>Is there a 1-to-1 relationship between assembly and machine code?
It depends on whom you ask. Traditional assembly was indeed 1-to-1. Assembly was defined as human readable machine code. However, with the advent of macro facilities, the 1-to-1 source code correspondance with machine code went away. So "technically", when an assembler encodes the machine code, 1-to-1 is there because the macro parser has already run, but to an assembly programmer, 1-to-1 is not there unless you stay strictly low level and don't take full advantage of the assembler's feature set.
>Does an assembler add extra things to the machine code it generates,
>or is the generated machine code executable without modifications?
It depends on how you assemble the machine code. If you assemble to an object file, it's not executable without a linking step to resolve library calls. If you compile to an executable file, then yes, it is executable immediately after the assembly process.
>Is it possible to save it in a .exe, and execute it under windows?
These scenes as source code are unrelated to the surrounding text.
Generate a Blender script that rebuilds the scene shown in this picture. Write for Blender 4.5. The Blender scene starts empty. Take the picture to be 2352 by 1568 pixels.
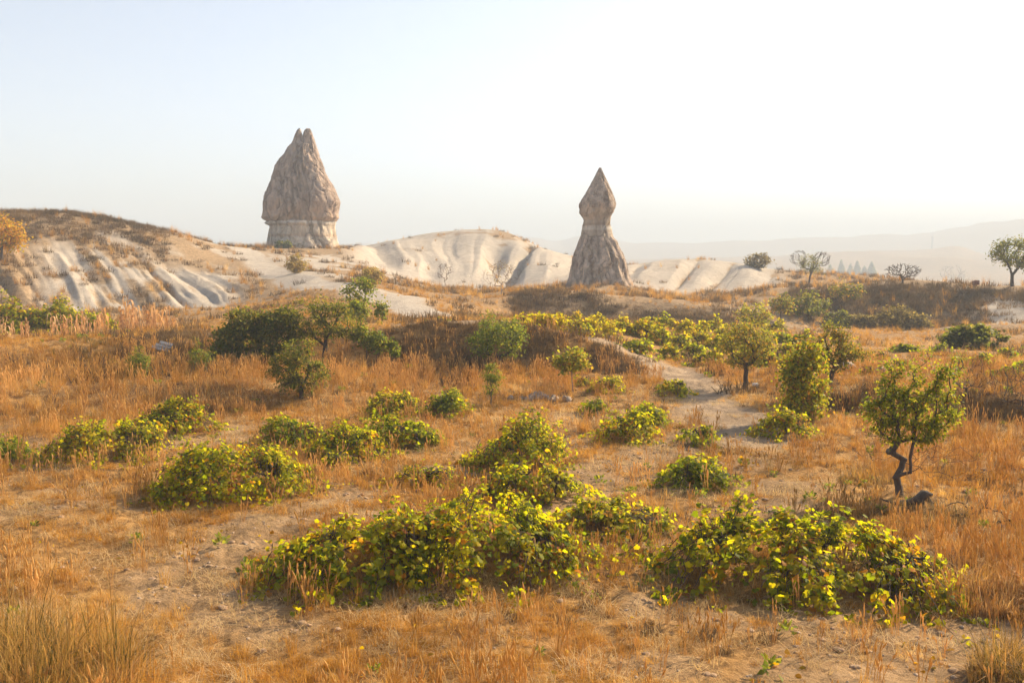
import bpy, math, random
import numpy as np
from mathutils import Vector, Matrix, Quaternion

rng = np.random.default_rng(7)
random.seed(7)
scene = bpy.context.scene
COL = scene.collection

# ------------------------------------------------------------------ camera, sky, sun, exposure
CAM_H = 5.2
PITCH = math.radians(4.85)
FPX, CX, CY = 2287.0, 1176.0, 784.0           # measured on a 2352 x 1568 view of the photograph
cam_d = bpy.data.cameras.new('camera')
cam_d.sensor_width = 36.0
cam_d.lens = FPX / 2352.0 * 36.0
cam_d.clip_start = 0.1
cam_d.clip_end = 12000.0
cam = bpy.data.objects.new('camera', cam_d)
cam.location = (0, 0, CAM_H)
cam.rotation_euler = (math.pi / 2 - PITCH, 0, 0)
COL.objects.link(cam)
scene.camera = cam

SUN_AZ, SUN_EL = math.radians(54), math.radians(31)   # azimuth to the right of the view direction
sun_dir = Vector((math.sin(SUN_AZ) * math.cos(SUN_EL), math.cos(SUN_AZ) * math.cos(SUN_EL), math.sin(SUN_EL)))
world = bpy.data.worlds.new('World')
scene.world = world
world.use_nodes = True
wn = world.node_tree
wn.nodes.clear()
sky = wn.nodes.new('ShaderNodeTexSky')
sky.sky_type = 'NISHITA'
sky.sun_disc = False
sky.sun_elevation = SUN_EL
sky.sun_rotation = SUN_AZ
sky.altitude = 1000
sky.air_density = 0.85
sky.dust_density = 3.0
sky.ozone_density = 0.4
bg = wn.nodes.new('ShaderNodeBackground')
bg.inputs['Strength'].default_value = 0.105
wo = wn.nodes.new('ShaderNodeOutputWorld')
hsv = wn.nodes.new('ShaderNodeHueSaturation')           # milky, dusty air: the whole sky is paler
hsv.inputs['Saturation'].default_value = 0.65
wn.links.new(sky.outputs[0], hsv.inputs['Color'])
wn.links.new(hsv.outputs[0], bg.inputs[0])
wn.links.new(bg.outputs[0], wo.inputs[0])

sun_l = bpy.data.lights.new('sun', 'SUN')
sun_l.energy = 5.0
sun_l.angle = math.radians(0.6)
sun_l.color = (1.0, 0.79, 0.51)
sun_o = bpy.data.objects.new('sun', sun_l)
sun_o.rotation_euler = sun_dir.to_track_quat('Z', 'Y').to_euler()
sun_o.location = (60, 40, 60)
COL.objects.link(sun_o)

vs = scene.view_settings
vs.view_transform = 'Standard'
vs.look = 'None'
vs.gamma = 1.0
vs.use_curve_mapping = False
vs.exposure = 1.17

cy = scene.cycles
cy.max_bounces = 6
cy.diffuse_bounces = 3
cy.glossy_bounces = 2
cy.transmission_bounces = 4
cy.transparent_max_bounces = 8
cy.volume_bounces = 1
cy.use_denoising = True
try:
    cy.denoiser = 'OPENIMAGEDENOISE'
    cy.denoising_input_passes = 'RGB_ALBEDO_NORMAL'
except Exception:
    pass
cy.sample_clamp_indirect = 6.0
cy.use_light_tree = False
cy.use_adaptive_sampling = True
cy.adaptive_threshold = 0.03

# ------------------------------------------------------------------ helpers: noise, pixels, tags
def _hash(ix, iy, seed):
    h = (ix.astype(np.int64) * 374761393 + iy.astype(np.int64) * 668265263 + seed * 1442695041) & 0xffffffff
    h = ((h ^ (h >> 13)) * 1274126177) & 0xffffffff
    h = (h ^ (h >> 16)) & 0xffffffff
    return h.astype(np.float64) / 4294967295.0

def vnoise(x, y, seed=0):
    x = np.asarray(x, float); y = np.asarray(y, float)
    ix = np.floor(x); iy = np.floor(y)
    fx = x - ix; fy = y - iy
    fx = fx * fx * fx * (fx * (fx * 6 - 15) + 10); fy = fy * fy * fy * (fy * (fy * 6 - 15) + 10)
    a = _hash(ix, iy, seed); b = _hash(ix + 1, iy, seed); c = _hash(ix, iy + 1, seed); d = _hash(ix + 1, iy + 1, seed)
    return (a + (b - a) * fx) * (1 - fy) + (c + (d - c) * fx) * fy - 0.5

def fbm(x, y, seed=0, octv=4, gain=0.5):
    s = 0; a = 1.0
    for o in range(octv):
        s = s + a * vnoise(x * 2 ** o + 17.3 * o, y * 2 ** o - 9.1 * o, seed + o)
        a *= gain
    return s

def sstep(a, b, x):
    t = np.clip((np.asarray(x, float) - a) / (b - a), 0, 1)
    return t * t * (3 - 2 * t)

def ray(px, py):
    u = (px - CX) / FPX; v = (CY - py) / FPX
    c, s = math.cos(PITCH), math.sin(PITCH)
    return u, c + v * s, v * c - s           # x, y(forward), z

def at_r(px, py, r):
    x, y, z = ray(px, py)
    k = r / math.hypot(x, y)
    return x * k, y * k, CAM_H + z * k

def tag(o, label=None, cat=None, group=None, kind=None):
    if label: o['label'] = label
    if cat: o['category'] = cat
    if group: o['group'] = group
    if kind: o['kind'] = kind
    return o

def make_mesh(name, verts, faces, mat=None, cols=None, smooth=True):
    """verts (n,3); faces list of arrays, each (m,3) or (m,4)."""
    me = bpy.data.meshes.new(name)
    verts = np.asarray(verts, np.float32)
    if not isinstance(faces, list): faces = [faces]
    faces = [np.asarray(f, np.int32) for f in faces if len(f)]
    loops = np.concatenate([f.ravel() for f in faces])
    tot = np.concatenate([np.full(len(f), f.shape[1], np.int32) for f in faces])
    start = np.concatenate([[0], np.cumsum(tot)[:-1]]).astype(np.int32)
    me.vertices.add(len(verts)); me.vertices.foreach_set('co', verts.ravel())
    me.loops.add(len(loops)); me.loops.foreach_set('vertex_index', loops.astype(np.int32))
    me.polygons.add(len(tot)); me.polygons.foreach_set('loop_start', start)
    try: me.polygons.foreach_set('loop_total', tot)
    except Exception: pass
    me.update(calc_edges=True)
    if smooth: me.polygons.foreach_set('use_smooth', np.ones(len(tot), bool))
    if cols is not None:
        ca = me.color_attributes.new('Col', 'FLOAT_COLOR', 'POINT')
        c4 = np.ones((len(verts), 4), np.float32); c4[:, :3] = cols
        ca.data.foreach_set('color', c4.ravel())
    if mat: me.materials.append(mat)
    return me

def add_obj(name, me, parent=None, loc=None):
    o = bpy.data.objects.new(name, me)
    COL.objects.link(o)
    if parent: o.parent = parent
    if loc is not None: o.location = loc
    return o

def empty(name, loc):
    o = bpy.data.objects.new(name, None)
    o.empty_display_size = 0.2
    COL.objects.link(o); o.location = loc
    return o

# ------------------------------------------------------------------ materials
def new_mat(name):
    m = bpy.data.materials.new(name); m.use_nodes = True
    nt = m.node_tree; nt.nodes.clear()
    out = nt.nodes.new('ShaderNodeOutputMaterial')
    return m, nt, out

def nd(nt, t, **kw):
    n = nt.nodes.new(t)
    for k, v in kw.items():
        if k in n.inputs: n.inputs[k].default_value = v
        else: setattr(n, k, v)
    return n

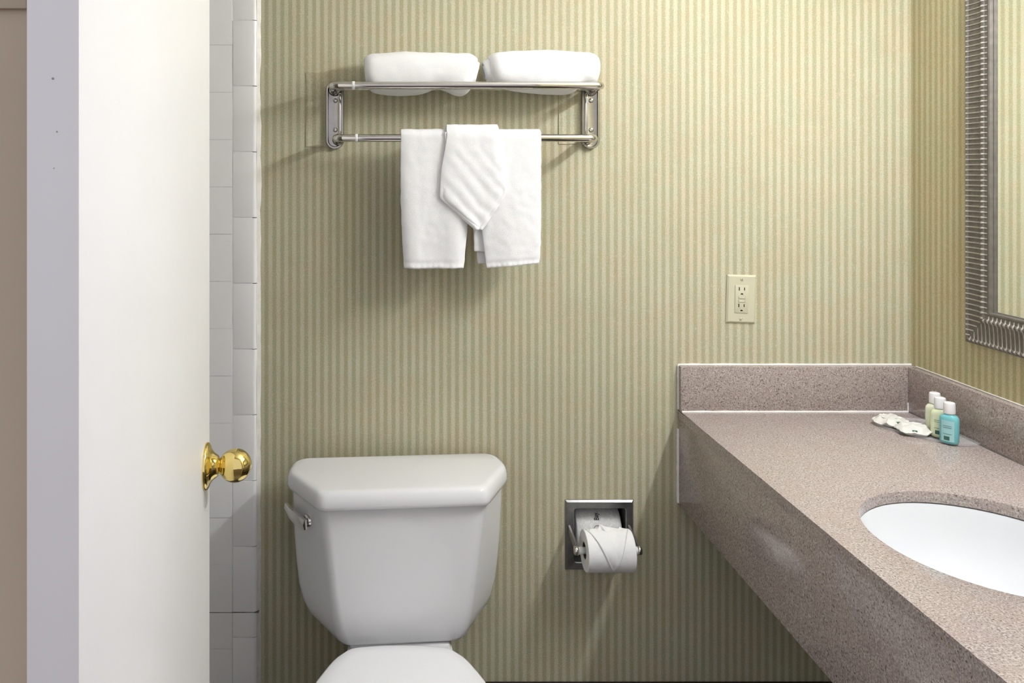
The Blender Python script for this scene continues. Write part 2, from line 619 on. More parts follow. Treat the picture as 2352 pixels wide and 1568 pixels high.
for (px, py, w, h) in ((122, 180, .0009, .0009), (131, 302, .0006, .0016), (124, 386, .0004, .0008)):
    s = (px - 61) / 121.0
    c = door_pt(-.0002, -DT + DT * s, at(px, py, .584).z)
    sc_ = link('scuff_mark', lathe([(w, 0), (w * .6, .0003)], c, -DD, 10), M['scuff'], door)

# ------------------------------------------------------------------ vanity
CT = .841                    # counter top height
CF = .686                    # front edge
CY0 = .715                   # near end against the front wall
van = thing('vanity_countertop', 'speckled pinkish-brown granite vanity countertop with splash and deep apron', 'countertop', (CF, CY0, .60))
SX, SY, SA, SB = .931, 1.2286, .174, .187
bm = bmesh.new()
NS = 72
outer = [(CF, CY0), (XR, CY0), (XR, YB), (CF, YB)]
oo = []
for i in range(4):
    a, b = Vector(outer[i]), Vector(outer[(i + 1) % 4])
    for k in range(10):
        oo.append(a.lerp(b, k / 10))
hole = [Vector((SX + SA * math.cos(2 * PI * i / NS), SY + SB * math.sin(2 * PI * i / NS))) for i in range(NS)]
TH = .020
for z in (CT, CT - TH):
    vo = [bm.verts.new((p.x, p.y, z)) for p in oo]
    vh = [bm.verts.new((p.x, p.y, z)) for p in hole]
    es = [bm.edges.new((vo[i], vo[(i + 1) % len(vo)])) for i in range(len(vo))]
    es += [bm.edges.new((vh[i], vh[(i + 1) % NS])) for i in range(NS)]
    bmesh.ops.triangle_fill(bm, edges=es, use_beauty=True)
    if z == CT:
        t0, h0 = vo, vh
for i in range(len(oo)):
    bm.faces.new((t0[i], t0[(i + 1) % len(oo)], vo[(i + 1) % len(oo)], vo[i]))
for i in range(NS):
    bm.faces.new((h0[i], h0[(i + 1) % NS], vh[(i + 1) % NS], vh[i]))
sharp = [e for e in bm.edges if len(e.link_faces) == 2 and all(abs(v.co.z - CT) < 1e-6 for v in e.verts)
         and e.calc_face_angle(0) > 1.0 and (all(abs(v.co.x - CF) < 1e-6 for v in e.verts) or all(v in set(h0) for v in e.verts))]
bmesh.ops.bevel(bm, geom=sharp, offset=.0025, segments=2, affect='EDGES', profile=.5)
link('slab', finish(bm, 'slab', 35), M['granite'], van)
link('apron', box((CF + .0005, CY0, CT - .2265), (CF + .0205, YB, CT - TH), .0012), M['granite'], van)
link('back_splash', box((CF, YB - .020, CT), (XR, YB, CT + .107), .0015), M['granite'], van)
link('side_splash', box((XR - .020, CY0, CT + .0015), (XR, YB - .0205, CT + .107), .0015), M['granite'], van)


def bead(path, r):
    bm = bmesh.new()
    pts = []
    a, b = Vector(path[0]), Vector(path[1])
    for i in range(61):
        t = i / 60
        pts.append(a.lerp(b, t))
    bm_tube(bm, pts, lambda t: r * (1 + .35 * nz(t * 14, path[0][0] * 9, path[0][2] * 5)), 8)
    return finish(bm, 'bead', 60)


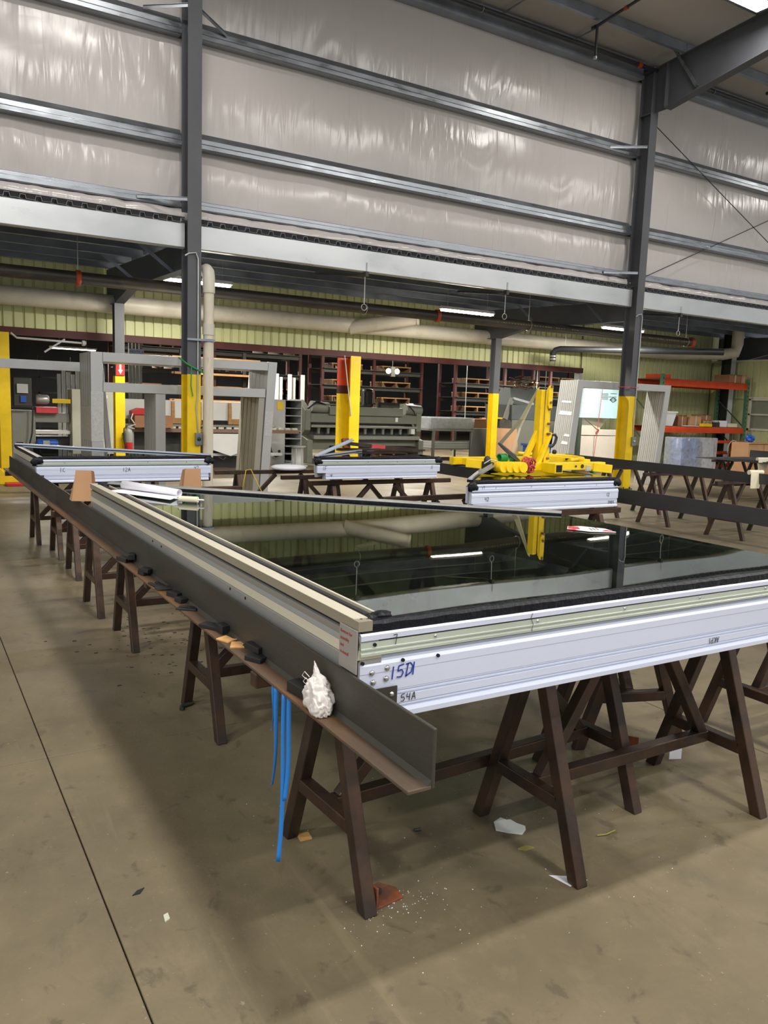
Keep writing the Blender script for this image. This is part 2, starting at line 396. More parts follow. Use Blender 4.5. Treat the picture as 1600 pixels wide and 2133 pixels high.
# ------------------------------------------------------------------ upper back wall: girts and vinyl-faced insulation sheets
wall_b = struct(MB().box(-14, 34, 12.16, 12.2, 4.08, 8.6).build('wall_back', 'roof_vinyl'))
BAYS = [(-5.4, 3.59), (3.79, 12.8), (13.0, 22.0)]
GZ = [(5.15, .24), (6.64, .25)]
def girt(z0, h, x0, x1):
    y = 11.9
    MB().ext([(12.12, z0+.015), (y, z0), (y-.022, z0+.012), (y-.022, z0+.07), (y, z0+.085), (y, z0+h*.62), (y+.07, z0+h), (12.12, z0+h)],
             'x', x0, x1).build('girt', 'galv', wall_b, .003)
for x0, x1 in BAYS:
    for z0, h in GZ: girt(z0, h, x0, x1)
    MB().ext([(12.1, 4.31), (11.93, 4.30), (11.9, 4.315), (11.9, 4.375), (11.93, 4.385), (11.93, 4.43), (11.97, 4.445), (12.1, 4.45)], 'x', x0, x1).build('girt', 'galv', wall_b, .002)
    MB().ext([(12.1, 8.12), (11.86, 8.10), (11.84, 8.12), (11.84, 8.17), (11.87, 8.18), (11.87, 8.33), (11.8, 8.36), (11.8, 8.38), (12.1, 8.4)], 'x', x0, x1).build('eave_strut', 'galv_dark', wall_b, .002)
rows = [(4.44, 5.17), (5.38, 6.66), (6.88, 8.14)]
sx = 1.53
for c in range(-4, 15):
    for r, (za, zb_) in enumerate(rows):
        xa = .25+c*sx; xb = xa+sx+.03; nx, nz_ = 36, 26; vs = []
        for j in range(nz_+1):
            for i in range(nx+1):
                u, v = i/nx, j/nz_; x = xa+(xb-xa)*u; z = za+(zb_-za)*v
                sag = .05*math.sin(math.pi*v)*(.75+.25*math.sin(math.pi*u))
                big = noise.noise(Vector((x*1.1, r*7.7, z*.8)))
                fold = noise.noise(Vector((x*9+z*2.2*noise.noise(Vector((x*.7, 3, z*.3))), r*3.1, z*1.1)))
                amp = max(0, noise.noise(Vector((x*1.3, 11+r, z*1.2)))+.25)
                y = 12.085-sag-.018*big-.032*amp*fold*math.sin(math.pi*min(1, max(0, v)))**.5
                vs.append((x, y+(.006 if i == nx else 0), z))
        MB().add(vs, [(j*(nx+1)+i, j*(nx+1)+i+1, (j+1)*(nx+1)+i+1, (j+1)*(nx+1)+i) for j in range(nz_) for i in range(nx)], True).build('insulation_sheet', 'vinyl', wall_b)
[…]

Yes, and if you have an assembler that writes directly to a PE, or if you do it yourself with your compiler, the output file can be immediately executed. There's no magic here; an executable file is just a file format that Windows recognizes as executable. If you know how the format is structured (and the specification is available online), you can create it and produce a .exe file that actually works.
>Do you mean that there is only one "real" stack, but it looks like two?
At the assembly level, there's only one stack, and it only looks like one.

You can create as many stacks as you want, but only one is directly supported by the architecture (referring to x86 assembly).
>If someone evaluates a procedure that pops values off the stack, how
>can I be sure it doesn't pop return addresses?
Don't give them absolute control over the stack. Since you're not writing an assembly language, you can abstract away their ability to directly control the stack. This gives you plently of wiggle room in forcing them to never encounter that situation.
Alternatively, rather than letting them use your low level stack, you provide a separate stack data structure that they can't easily corrupt.